BY GRAHAM MATTHEWS
MELBOURNE — "Victorian economy surges past NSW" announced the November 14 Age. Heralding the growth of the Victorian economy, the article praised the state government. Photos of a serious looking Premier Steve Bracks and treasurer John Brumby appeared below the article.
In further good news for the Bracks government, the Liberal Party was embarrassed by the failure of its shadow treasurer Robert Dean to correctly enrol to vote — he will not now be able to stand as a candidate. Dean was sacked by Liberal leader Robert Doyle, whose chances of defeating Bracks on November 30 look increasingly shaky. Dean may face electoral fraud charges for making a false declaration of his place of enrolment.

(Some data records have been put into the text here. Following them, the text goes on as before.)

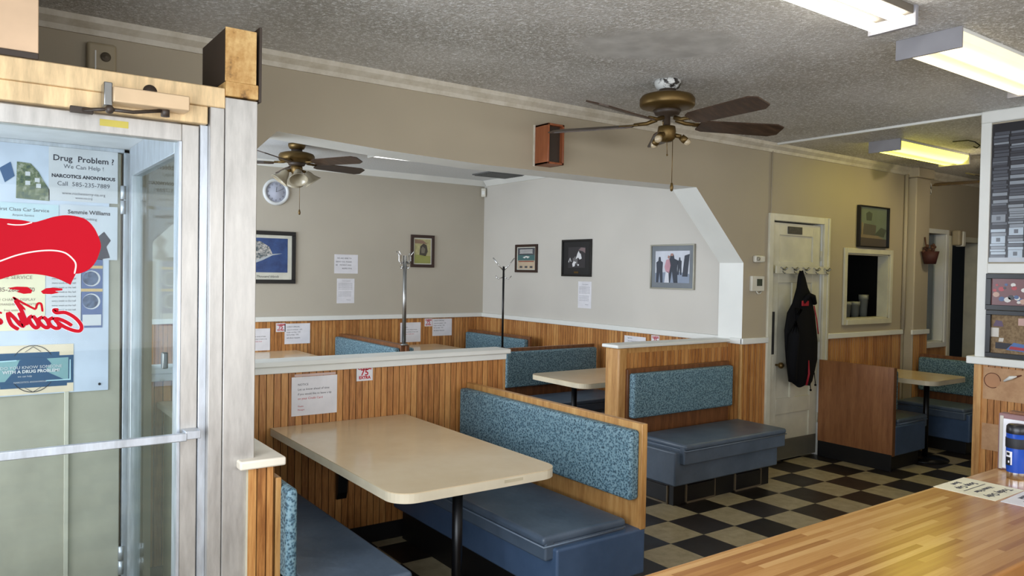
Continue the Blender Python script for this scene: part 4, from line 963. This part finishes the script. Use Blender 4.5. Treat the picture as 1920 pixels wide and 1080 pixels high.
MB().box(-.4, .232, -.004, .18, -.008, .012, .002).build('ragged_gap', DBROWN, t)
# door leaf with glass
t = thing('glass_door', 'aluminium framed glass entrance door with red decal', 'door', (.18, YV+.03, 0))
o_ = lambda mb: mb.xf(Matrix.Translation((-.18, -YV-.03, 0)))
Y0, Y1 = YV+.03, YV+.075
o_(MB().box(.608, .665, Y0, Y1, .02, 2.145, .003)).build('stile', ALU, t); o_(MB().box(-.36, -.27, Y0, Y1, .02, 2.145, .003)).build('stile', ALU, t)
o_(MB().box(-.27, .608, Y0, Y1, 2.085, 2.145, .003)).build('top_rail', ALU, t); o_(MB().box(-.27, .608, Y0, Y1, .02, .2, .003)).build('bottom_rail', ALU, t)
o_(MB().box(.598, .608, Y0-.004, Y1, .2, 2.085, .001)).build('glazing_bead', ALUB, t)
gl = o_(MB().box(-.27, .598, Y0+.02, Y0+.026, .2, 2.085)).build('pane', GLASS, t)
mb = MB(); mb.box(-.3, .62, Y0-.062, Y0-.045, 1.050, 1.078, .003); mb.box(.615, .665, Y0-.06, Y0, 1.055, 1.083, .002); mb.box(-.33, -.29, Y0-.06, Y0, 1.05, 1.08, .002); o_(mb).build('push_bar', ALUB, t)
mb = MB(); mb.box(.355, .44, Y0-.0012, Y0, 2.108, 2.130); o_(mb).build('yellow_sticker', mat('yellow_sticker', (186, 170, 76), .5), t)
t2 = thing('door_closer', 'metal door closer with scissor arm above the glass door', 'door closer', (.5, YV, 2.16))
MB().box(-.12, .11, -.075, -.005, .012, .062, .004).build('body', mat('dusty_cream_metal', (206, 178, 142), .45, .3), t2)
MB().box(-.145, -.12, -.06, 0, .0, .075, .003).build('bracket', STEEL, t2)
mb = MB(); mb.tube([(.04, -.04, .01), (-.06, -.06, -.012), (-.13, -.07, -.014)], .006, 7); mb.tube([(-.13, -.07, -.014), (-.2, -.03, -.018)], .006, 7); mb.ball((-.13, -.07, -.014), .014); mb.cyl((.04, -.04, .02), (.04, -.04, -.01), .014, 12); mb.box(-.235, -.17, -.03, -.01, -.028, -.008, .002); mb.build('arm', DBROWN, t2)
# decal on the glass, facing outwards so it reads mirrored from inside
D_ = {"hat": [[-0.10, 1.787], [0.084, 1.791], [0.142, 1.788], [0.173, 1.783], [0.198, 1.791], [0.228, 1.803], [0.26, 1.81], [0.293, 1.808], [0.321, 1.798], [0.343, 1.773], [0.358, 1.739], [0.363, 1.715], [0.36, 1.696], [0.349, 1.663], [0.33, 1.637], [0.307, 1.624], [0.291, 1.621], [0.283, 1.621], [0.276, 1.585], [0.239, 1.605], [0.199, 1.616], [0.16, 1.619], [0.122, 1.614], [0.084, 1.6], [-.10, 1.555]],
 "hatline": [[-0.09, 1.60], [0.005, 1.62], [0.084, 1.657], [0.134, 1.679], [0.186, 1.692], [0.229, 1.695], [0.261, 1.688], [0.283, 1.668], [0.291, 1.65], [0.287, 1.621]], "gleam": [[0.104, 1.774], [0.124, 1.772], [0.147, 1.774], [0.17, 1.782]],
 "eyeL": [[0.109, 1.575], [0.129, 1.579], [0.158, 1.578], [0.171, 1.567], [0.168, 1.558], [0.148, 1.556], [0.13, 1.562], [0.137, 1.568], [0.112, 1.571]], "eyeR": [[0.194, 1.564], [0.208, 1.574], [0.229, 1.576], [0.254, 1.573], [0.253, 1.567], [0.233, 1.565], [0.245, 1.56], [0.224, 1.555], [0.2, 1.556]],
 "G": [[0.243, 1.504], [0.23, 1.504], [0.237, 1.495], [0.262, 1.495], [0.289, 1.478], [0.307, 1.453], [0.304, 1.435], [0.284, 1.437], [0.256, 1.451], [0.235, 1.47], [0.24, 1.476], [0.262, 1.466], [0.281, 1.452]], "o1": [[0.229, 1.48], [0.216, 1.471], [0.221, 1.455], [0.235, 1.445], [0.246, 1.448], [0.24, 1.464], [0.229, 1.48]], "o2": [[0.2, 1.483], [0.188, 1.474], [0.195, 1.459], [0.208, 1.448], [0.217, 1.452], [0.211, 1.471], [0.2, 1.483]],
 "d": [[0.172, 1.487], [0.162, 1.478], [0.169, 1.46], [0.18, 1.448], [0.188, 1.454], [0.182, 1.472], [0.172, 1.487]], "ds": [[0.125, 1.537], [0.14, 1.509], [0.15, 1.481], [0.158, 1.457]], "y": [[0.106, 1.499], [0.108, 1.479], [0.117, 1.458], [0.135, 1.444]], "y2": [[0.107, 1.499], [0.122, 1.482], [0.138, 1.46], [0.148, 1.455], [0.143, 1.475], [0.135, 1.497]],
 "ap": [[0.079, 1.502], [0.091, 1.496]], "s": [[0.077, 1.48], [0.087, 1.474], [0.088, 1.466], [0.079, 1.465]], "nose": [[0.119, 1.546], [0.142, 1.53], [0.171, 1.512], [0.18, 1.509], [0.185, 1.524], [0.195, 1.524], [0.199, 1.499]], "wh": [[0.122, 1.544], [0.135, 1.527], [0.152, 1.506]]}
td = thing('window_decal', 'red cap and mirrored script decal on the glass door', 'decal', (.15, YV+.05, 1.43))
YG = YV+.0485
def smooth(p, n=5):
    if len(p) < 3: return p
    o = []
    for i in range(len(p)-1):
        a = p[max(i-1, 0)]; b = p[i]; c = p[i+1]; d = p[min(i+2, len(p)-1)]
        for k in range(n):
            t = k/n; o.append(tuple(.5*(2*b[j]+(c[j]-a[j])*t+(2*a[j]-5*b[j]+4*c[j]-d[j])*t*t+(3*b[j]-a[j]-3*c[j]+d[j])*t**3) for j in (0, 1)))
    return o+[tuple(p[-1])]
for k in ('G', 'o1', 'o2', 'd', 'ds', 'y', 'y2', 's', 'nose', 'wh', 'hatline', 'gleam'): D_[k] = smooth(D_[k])
D_['hat'] = [(-.1, 1.787)]+smooth([tuple(q) for q in D_['hat'][1:17]], 4)+smooth([tuple(q) for q in D_['hat'][18:24]], 4)+[(-.1, 1.555)]
o_ = lambda mb: mb.xf(Matrix.Translation((-.15, -YV-.05, -1.43)))
o_(MB().sheet([tuple(p) for p in D_['hat']], YG, .0005)).build('cap_shape', RED, td)
PF = mat('pink_white_film', (244, 214, 206), .4)
o_(MB().ribbon(D_['hatline'], .0045, YG-.0007, .0004)).build('cap_rim_line', PF, td); o_(MB().ribbon(D_['gleam'], .0035, YG-.0007, .0004)).build('cap_gleam', PF, td)
o_(MB().sheet(D_['eyeL'], YG, .0005)).build('eye', RED, td); o_(MB().sheet(D_['eyeR'], YG, .0005)).build('eye', RED, td)
mb = MB()
for k in ('G', 'o1', 'o2', 'd', 'ds', 'y', 'y2', 'ap', 's'): mb.ribbon(D_[k], .0145, YG+.0014, .0002)
o_(mb).build('lettering_outline', PAPER, td)
mb = MB()
for k in ('G', 'o1', 'o2', 'd', 'ds', 'y', 'y2', 'ap', 's'): mb.ribbon(D_[k], .0108, YG-.0006, .0002)
o_(mb).build('lettering', RED, td)
o_(MB().ribbon(D_['nose'], .0065, YG, .0005)).build('nose_line', RED, td); o_(MB().ribbon(D_['wh'], .006, YG, .0005)).build('cheek_line', RED, td)
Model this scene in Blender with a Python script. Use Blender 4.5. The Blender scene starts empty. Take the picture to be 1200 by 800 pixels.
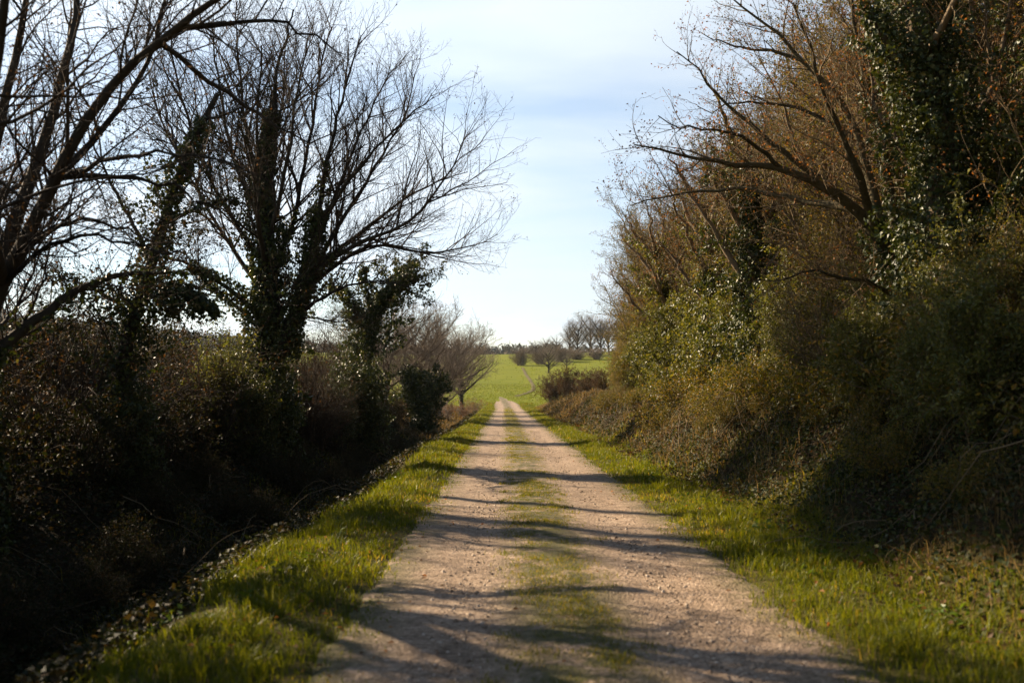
import bpy, math, random
import numpy as np
from mathutils import Vector, Matrix, Euler

rng = np.random.default_rng(7)
scene = bpy.context.scene
COL = scene.collection
PI = math.pi

# ------------------------------------------------------------------ camera / sun constants
FPX = 1167.0
HOR = 432.0
CAM = np.array([0.0, 0.0, 1.6])
PITCH = math.atan(32 / FPX)
YAW = -math.atan(9 / FPX)
CAMROT = Euler((PI / 2 + PITCH, 0, YAW), 'XYZ')
_M = np.array(CAMROT.to_matrix())
SUN_EL = math.radians(25)
SUN_AZ = math.radians(-52)          # left of the lane's direction (+Y)
SUN = np.array([math.sin(SUN_AZ) * math.cos(SUN_EL), math.cos(SUN_AZ) * math.cos(SUN_EL), math.sin(SUN_EL)])


def at(px, py, D):
    """world point seen at photo pixel (px, py) at distance D down the lane"""
    d = _M @ np.array([(px - 600) / FPX, (400 - py) / FPX, -1.0])
    return CAM + d * (D / d[1])


# ------------------------------------------------------------------ noise
def _hash(ix, iy, s):
    n = np.sin(ix * 127.1 + iy * 311.7 + s * 74.7) * 43758.5453
    return n - np.floor(n)


def vnoise(x, y, s=0):
    x = np.asarray(x, float); y = np.asarray(y, float)
    ix = np.floor(x); iy = np.floor(y)
    fx = x - ix; fy = y - iy
    fx = fx * fx * (3 - 2 * fx); fy = fy * fy * (3 - 2 * fy)
    a = _hash(ix, iy, s); b = _hash(ix + 1, iy, s); c = _hash(ix, iy + 1, s); d = _hash(ix + 1, iy + 1, s)
    return (a * (1 - fx) + b * fx) * (1 - fy) + (c * (1 - fx) + d * fx) * fy


def fbm(x, y, s=0, o=3):
    r = 0; a = .5; t = 0
    for i in range(o):
        r = r + a * vnoise(x, y, s + i * 13); t += a
        x = x * 2.03 + 5.1; y = y * 2.03 + 1.7; a *= .5
    return r / t


def noise3(p, f, s=0):
    """cheap smooth 3d noise in 0..1"""
    q = p * f
    v = (np.sin(q[..., 0] * 1.7 + s + 1.3 * np.sin(q[..., 1] * 1.1 + s)) + np.sin(q[..., 1] * 1.9 + 2.1 * s + 1.2 * np.sin(q[..., 2] * 1.3 + 1))
         + np.sin(q[..., 2] * 1.6 - s + 1.4 * np.sin(q[..., 0] * 1.2 + 2)))
    return np.clip(v / 6 + .5, 0, 1)


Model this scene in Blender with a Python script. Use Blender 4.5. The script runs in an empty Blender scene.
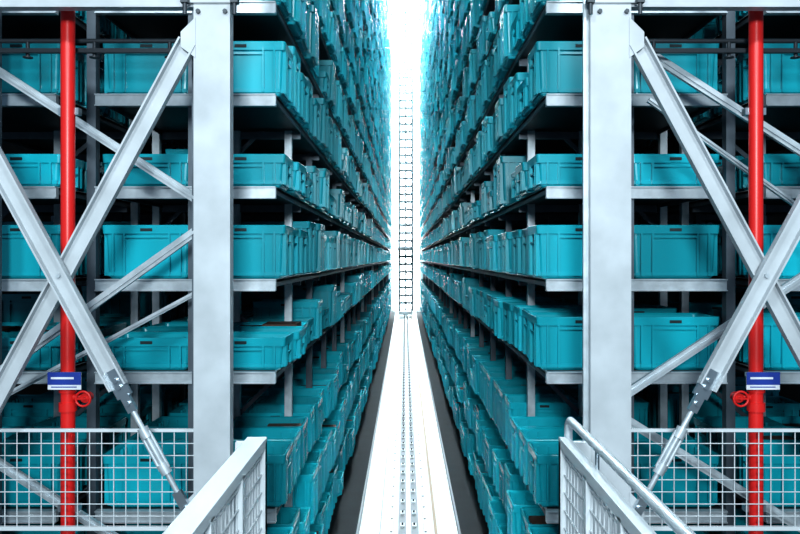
import bpy, math, random
from mathutils import Vector, Matrix
random.seed(7)
sc = bpy.context.scene

# ------------------------------------------------------------------ materials
def mat(name, col, rough=0.5, metal=0.0, emit=None, es=0.0, noise=0.0, nscale=8.0, rnd=0.0, bump=0.0):
    m = bpy.data.materials.new(name); m.use_nodes = True
    nt = m.node_tree; b = nt.nodes['Principled BSDF']
    b.inputs['Base Color'].default_value = (*col, 1)
    b.inputs['Roughness'].default_value = rough
    b.inputs['Metallic'].default_value = metal
    if emit:
        b.inputs['Emission Color'].default_value = (*emit, 1)
        b.inputs['Emission Strength'].default_value = es
    if noise > 0 or rnd > 0:
        hsv = nt.nodes.new('ShaderNodeHueSaturation'); hsv.inputs['Color'].default_value = (*col, 1)
        val = None
        if noise > 0:
            tc = nt.nodes.new('ShaderNodeTexCoord'); n = nt.nodes.new('ShaderNodeTexNoise')
            n.inputs['Scale'].default_value = nscale; n.inputs['Detail'].default_value = 5
            nt.links.new(tc.outputs['Object'], n.inputs['Vector'])
            mr = nt.nodes.new('ShaderNodeMapRange')
            mr.inputs['From Min'].default_value = .3; mr.inputs['From Max'].default_value = .7
            mr.inputs['To Min'].default_value = 1-noise; mr.inputs['To Max'].default_value = 1+noise*.5
            nt.links.new(n.outputs['Fac'], mr.inputs['Value']); val = mr.outputs['Result']
            if bump > 0:
                bp = nt.nodes.new('ShaderNodeBump'); bp.inputs['Strength'].default_value = bump
                bp.inputs['Distance'].default_value = .01
                nt.links.new(n.outputs['Fac'], bp.inputs['Height']); nt.links.new(bp.outputs['Normal'], b.inputs['Normal'])
        if rnd > 0:
            oi = nt.nodes.new('ShaderNodeObjectInfo'); mr2 = nt.nodes.new('ShaderNodeMapRange')
            mr2.inputs['To Min'].default_value = 1-rnd; mr2.inputs['To Max'].default_value = 1+rnd
            nt.links.new(oi.outputs['Random'], mr2.inputs['Value'])
            if val is None: val = mr2.outputs['Result']
            else:
                mm = nt.nodes.new('ShaderNodeMath'); mm.operation = 'MULTIPLY'
                nt.links.new(val, mm.inputs[0]); nt.links.new(mr2.outputs['Result'], mm.inputs[1]); val = mm.outputs[0]
        nt.links.new(val, hsv.inputs['Value'])
        nt.links.new(hsv.outputs['Color'], b.inputs['Base Color'])
    return m

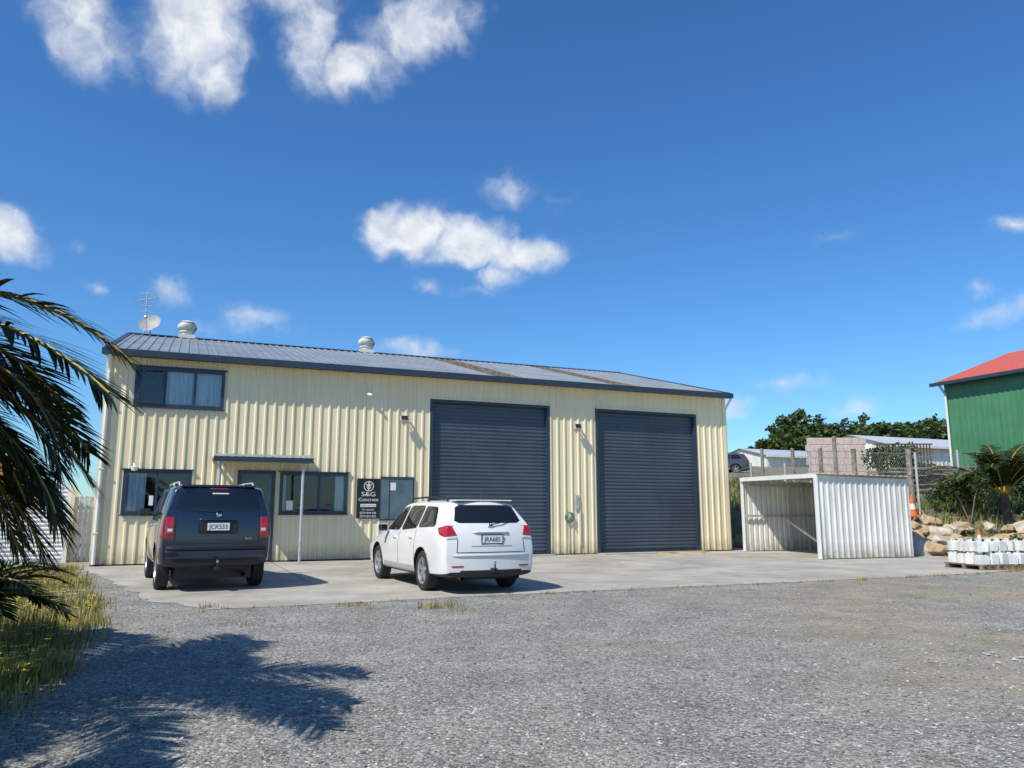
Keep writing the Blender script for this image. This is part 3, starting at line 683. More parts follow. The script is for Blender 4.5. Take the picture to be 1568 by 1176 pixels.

Doyle has also openly attacked the Victorian construction unions, threatening to accept federal government anti-union conditions attached to federal funding to help redevelop the MCG in the lead-up to the 2006 Commonwealth Games. The Liberals have attempted to gain ground on Labor by insinuating that the ALP is soft on the militant construction unions, alluding to criticisms from the royal commission into the building industry.
The Labor Party has also taken blows to its campaign, however. Long-term Melbourne city Councillor Kevin Chamberlain resigned from the Labor Party and will be contesting Melbourne district as an independent, preferencing the Greens ahead of Labor.
Jane Calvert, secretary of the Forestry division of the Construction, Forestry, Mining and Energy Union (CFMEU) has also resigned from Labor, but in protest at Bracks' "restrictions" on logging.
Long-time community legal activist Amanda George will contest the seat of Kororoit — against the minister for prisons Andre Haermeyer. One of George's campaign managers is progressive lawyer Rob Starry, who publicly resigned from the Labor Party in opposition to its "Texas cowboy" approach to law and order.
The Victorian Greens continue to campaign largely around environmental issues, although some Greens candidates including Pamela Curr, who is contesting Brunswick, were involved in a women-only protest against war at the Shrine of Remembrance on November 11. The Greens have also publicly campaigned for the return of conductors to trams and for the right of women to choose a midwife during childbirth.
As of November 15, Greens candidates in marginal seats were refusing to direct preferences. Having clarified they will not direct votes to the Liberals, the candidates are considering a split-ticket preference option that privileges neither Labor nor Liberal.
The Socialist Alliance continues to campaign strongly against war, with alliance candidates in Melbourne, Northcote and Footscray involved in organising community rallies against the threat of war on Iraq on November 23. Socialist Alliance candidates have also offered support to unionists under attack, most notably 350 workers threatened with redundancy at car component manufacturer National Forge in west Footscray.
The vast majority of Victorian voters have been unimpressed with a campaign where both major parties have tried to out-do the other in their failure to offer any real alternative. ABC commentators Brian Dawe and John Clarke summed-up the mood well in their satire at the end of The 7.30 report on November 14. "So are you going to reverse the privatisation of the roads, electricity, gas and public transport that Kennett carried through?" Dawe's character asks Clarke (as "Jeff" Bracks). "No," says Clarke. "But we are against everything that they stood for. That's why we won the last election."
From Green Left Weekly, November 20, 2002.